Tutti quelli che hanno avuto bisogno nonostante fossero anni in cui magari nessun contatto era avvenuto, alla fine hanno sempre ritrovato la via di casa.
Voglio dire a tutti i bimbi sperduti che il caffè è sempre sul fuoco, a meno che non vogliano il decaffeinato. Per quello non ci siamo ancora attrezzati.
Ma se ve lo volete portare ho talmente tante caffettiere in casa mia che una la troveremo.
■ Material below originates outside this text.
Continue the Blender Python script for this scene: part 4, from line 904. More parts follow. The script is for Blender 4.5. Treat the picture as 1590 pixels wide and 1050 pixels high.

E' questo che sono i bimbi sperduti. Una famiglia che è sempre pronta per esserlo. La consapevolezza che quelli che hanno continuato a sognare non vengono allontanati da quelli che hanno deciso di smettere. Che si nutrono di fantasia, fantascienza, stupidaggine, figli con cui possono giocare perché ancora abbastanza bambini, disegni, risate, starnazzate a volte, piccole cattiverie che ovviamente vengono dette all'interessato senza pietà.
Insomma una miscela di inchiostro, pensiero, suoni di risate, sarcasmo, affermazioni dissacranti a volte (siamo fiorentini, sperduti, ma fiorentini) fantasia e voglia di vivere e stare insieme.
E sempre caffè caffè caffè e ancora caffè.
Credo che il mio sangue ormai ne abbia il colore e l'aroma. E il vostro?!
Se siete bimbi sperduti...poco ma sicuro!